◆ **STORED DATA**:
============================================================

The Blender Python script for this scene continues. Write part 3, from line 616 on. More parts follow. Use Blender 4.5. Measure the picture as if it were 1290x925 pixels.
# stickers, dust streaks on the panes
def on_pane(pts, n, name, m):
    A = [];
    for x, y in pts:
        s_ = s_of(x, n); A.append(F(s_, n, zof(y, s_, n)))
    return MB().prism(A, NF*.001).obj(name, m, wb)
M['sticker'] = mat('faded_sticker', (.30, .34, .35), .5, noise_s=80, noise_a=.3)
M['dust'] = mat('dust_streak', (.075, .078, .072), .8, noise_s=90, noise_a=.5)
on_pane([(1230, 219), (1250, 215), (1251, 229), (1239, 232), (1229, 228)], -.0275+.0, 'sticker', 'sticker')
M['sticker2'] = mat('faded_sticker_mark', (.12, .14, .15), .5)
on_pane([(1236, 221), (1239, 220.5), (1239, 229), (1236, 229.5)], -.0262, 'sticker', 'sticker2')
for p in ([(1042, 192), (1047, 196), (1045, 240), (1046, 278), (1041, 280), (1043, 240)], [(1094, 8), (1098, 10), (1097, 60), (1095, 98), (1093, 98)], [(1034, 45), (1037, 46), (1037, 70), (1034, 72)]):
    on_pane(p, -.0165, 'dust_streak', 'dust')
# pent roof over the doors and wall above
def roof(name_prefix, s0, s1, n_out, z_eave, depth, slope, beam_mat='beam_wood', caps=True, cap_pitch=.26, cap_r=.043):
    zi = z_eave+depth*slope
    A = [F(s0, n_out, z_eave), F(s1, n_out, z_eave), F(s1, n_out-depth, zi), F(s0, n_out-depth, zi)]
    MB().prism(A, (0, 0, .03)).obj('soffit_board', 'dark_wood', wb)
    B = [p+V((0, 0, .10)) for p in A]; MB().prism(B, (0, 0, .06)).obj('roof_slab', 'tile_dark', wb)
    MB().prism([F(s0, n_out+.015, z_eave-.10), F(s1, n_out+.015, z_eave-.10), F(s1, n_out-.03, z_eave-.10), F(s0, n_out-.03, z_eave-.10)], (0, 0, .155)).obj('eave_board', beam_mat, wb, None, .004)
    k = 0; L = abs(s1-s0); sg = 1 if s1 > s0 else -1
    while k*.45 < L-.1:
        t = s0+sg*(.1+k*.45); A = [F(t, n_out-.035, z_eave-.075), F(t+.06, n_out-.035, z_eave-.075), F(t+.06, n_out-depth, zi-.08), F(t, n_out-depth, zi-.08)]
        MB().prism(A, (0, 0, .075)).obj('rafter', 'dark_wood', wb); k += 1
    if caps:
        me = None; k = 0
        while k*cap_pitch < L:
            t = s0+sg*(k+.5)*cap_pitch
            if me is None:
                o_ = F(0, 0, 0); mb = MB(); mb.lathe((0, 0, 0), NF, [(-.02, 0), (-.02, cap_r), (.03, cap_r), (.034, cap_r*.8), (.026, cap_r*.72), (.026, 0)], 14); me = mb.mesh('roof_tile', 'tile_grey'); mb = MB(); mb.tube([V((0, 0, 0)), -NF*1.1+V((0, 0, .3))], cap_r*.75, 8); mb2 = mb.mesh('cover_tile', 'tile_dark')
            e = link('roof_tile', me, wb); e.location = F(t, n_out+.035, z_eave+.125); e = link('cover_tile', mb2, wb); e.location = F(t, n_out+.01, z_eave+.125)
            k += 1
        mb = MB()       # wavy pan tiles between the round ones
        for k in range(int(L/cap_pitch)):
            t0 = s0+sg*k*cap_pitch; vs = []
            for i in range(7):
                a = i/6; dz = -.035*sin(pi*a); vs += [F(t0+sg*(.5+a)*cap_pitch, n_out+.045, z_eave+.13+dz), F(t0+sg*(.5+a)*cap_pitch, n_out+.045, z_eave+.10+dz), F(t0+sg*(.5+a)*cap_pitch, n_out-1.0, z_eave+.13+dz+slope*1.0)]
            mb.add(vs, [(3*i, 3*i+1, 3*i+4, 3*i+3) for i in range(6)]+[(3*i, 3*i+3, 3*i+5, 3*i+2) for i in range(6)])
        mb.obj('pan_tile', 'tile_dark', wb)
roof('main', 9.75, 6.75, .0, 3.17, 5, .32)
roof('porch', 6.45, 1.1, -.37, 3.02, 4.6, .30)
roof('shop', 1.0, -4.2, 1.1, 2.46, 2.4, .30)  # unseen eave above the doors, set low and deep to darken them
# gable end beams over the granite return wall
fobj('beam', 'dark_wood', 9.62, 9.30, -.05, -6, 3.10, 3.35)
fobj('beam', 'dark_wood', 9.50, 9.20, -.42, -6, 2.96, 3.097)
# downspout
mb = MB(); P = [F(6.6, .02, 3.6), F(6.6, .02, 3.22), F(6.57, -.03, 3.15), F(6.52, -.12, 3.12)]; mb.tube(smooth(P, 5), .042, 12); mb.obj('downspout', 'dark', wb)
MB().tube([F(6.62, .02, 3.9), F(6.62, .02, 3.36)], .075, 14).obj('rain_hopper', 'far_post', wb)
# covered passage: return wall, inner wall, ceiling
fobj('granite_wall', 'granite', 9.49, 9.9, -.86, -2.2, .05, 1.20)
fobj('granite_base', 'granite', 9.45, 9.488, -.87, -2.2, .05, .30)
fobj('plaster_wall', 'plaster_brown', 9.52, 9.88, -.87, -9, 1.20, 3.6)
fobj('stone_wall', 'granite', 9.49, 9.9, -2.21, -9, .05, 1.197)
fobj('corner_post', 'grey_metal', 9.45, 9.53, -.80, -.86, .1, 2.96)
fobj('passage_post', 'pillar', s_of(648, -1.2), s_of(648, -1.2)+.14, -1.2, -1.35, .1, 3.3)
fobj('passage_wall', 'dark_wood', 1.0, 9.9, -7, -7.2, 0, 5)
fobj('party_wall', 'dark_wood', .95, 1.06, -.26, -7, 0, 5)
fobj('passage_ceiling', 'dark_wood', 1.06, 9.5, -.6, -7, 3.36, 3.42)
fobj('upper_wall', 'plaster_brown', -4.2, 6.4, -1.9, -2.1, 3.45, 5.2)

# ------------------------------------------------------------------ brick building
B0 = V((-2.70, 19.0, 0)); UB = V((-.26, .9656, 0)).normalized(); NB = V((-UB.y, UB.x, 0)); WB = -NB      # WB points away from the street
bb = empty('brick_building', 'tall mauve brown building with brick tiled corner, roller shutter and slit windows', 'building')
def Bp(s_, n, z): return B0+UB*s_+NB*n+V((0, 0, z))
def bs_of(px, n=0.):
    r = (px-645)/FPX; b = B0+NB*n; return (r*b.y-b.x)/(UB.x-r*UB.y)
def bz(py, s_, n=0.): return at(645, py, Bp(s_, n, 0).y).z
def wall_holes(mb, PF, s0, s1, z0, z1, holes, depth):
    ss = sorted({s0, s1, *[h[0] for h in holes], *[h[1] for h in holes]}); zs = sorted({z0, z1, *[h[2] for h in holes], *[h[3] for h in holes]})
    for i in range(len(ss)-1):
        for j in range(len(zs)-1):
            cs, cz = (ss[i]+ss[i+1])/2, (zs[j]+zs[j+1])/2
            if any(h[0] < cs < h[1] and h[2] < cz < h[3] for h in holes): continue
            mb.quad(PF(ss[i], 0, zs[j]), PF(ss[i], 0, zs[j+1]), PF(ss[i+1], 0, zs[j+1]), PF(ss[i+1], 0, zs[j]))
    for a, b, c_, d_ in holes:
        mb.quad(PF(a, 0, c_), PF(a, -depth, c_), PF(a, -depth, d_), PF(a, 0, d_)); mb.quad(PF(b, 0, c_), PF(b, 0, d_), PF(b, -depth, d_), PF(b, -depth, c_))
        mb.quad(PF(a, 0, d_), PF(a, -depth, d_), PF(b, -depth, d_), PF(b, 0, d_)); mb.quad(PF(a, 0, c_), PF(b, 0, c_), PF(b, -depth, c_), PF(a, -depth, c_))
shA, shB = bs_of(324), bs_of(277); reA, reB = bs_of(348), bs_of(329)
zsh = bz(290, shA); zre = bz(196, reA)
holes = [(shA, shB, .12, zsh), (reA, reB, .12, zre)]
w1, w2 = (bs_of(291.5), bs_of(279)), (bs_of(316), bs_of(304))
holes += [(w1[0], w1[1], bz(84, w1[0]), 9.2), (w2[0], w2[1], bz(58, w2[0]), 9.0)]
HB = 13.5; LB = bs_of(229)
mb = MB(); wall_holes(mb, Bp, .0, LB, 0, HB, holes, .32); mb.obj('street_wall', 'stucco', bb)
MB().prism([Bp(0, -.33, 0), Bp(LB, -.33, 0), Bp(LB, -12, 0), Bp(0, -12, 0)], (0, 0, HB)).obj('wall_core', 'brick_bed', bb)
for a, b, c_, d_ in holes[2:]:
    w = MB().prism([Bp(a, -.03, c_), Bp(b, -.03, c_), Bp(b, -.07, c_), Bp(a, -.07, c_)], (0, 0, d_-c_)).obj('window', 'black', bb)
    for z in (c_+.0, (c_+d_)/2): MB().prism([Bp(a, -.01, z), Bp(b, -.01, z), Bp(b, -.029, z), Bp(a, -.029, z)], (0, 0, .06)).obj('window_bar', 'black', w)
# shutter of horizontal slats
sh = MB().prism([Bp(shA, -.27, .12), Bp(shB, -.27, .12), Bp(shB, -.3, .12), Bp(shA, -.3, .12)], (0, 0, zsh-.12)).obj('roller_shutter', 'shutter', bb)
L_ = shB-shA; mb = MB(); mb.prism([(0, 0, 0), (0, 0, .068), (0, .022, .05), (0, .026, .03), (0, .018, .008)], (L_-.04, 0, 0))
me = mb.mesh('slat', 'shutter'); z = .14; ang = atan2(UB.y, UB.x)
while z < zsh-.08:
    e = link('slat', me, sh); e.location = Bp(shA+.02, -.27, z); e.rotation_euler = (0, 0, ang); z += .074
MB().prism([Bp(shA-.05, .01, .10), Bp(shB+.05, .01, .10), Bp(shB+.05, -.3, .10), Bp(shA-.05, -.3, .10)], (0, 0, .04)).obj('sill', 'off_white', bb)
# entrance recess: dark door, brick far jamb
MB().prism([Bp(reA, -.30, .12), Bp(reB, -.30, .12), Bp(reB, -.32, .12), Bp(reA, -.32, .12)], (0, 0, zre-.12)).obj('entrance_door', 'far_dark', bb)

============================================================

◆ **WHAT TO PRODUCE**:
Tell how many lines of the data include the word "from", and nothing else.

◆ **REPLY TO THE TASK**:
2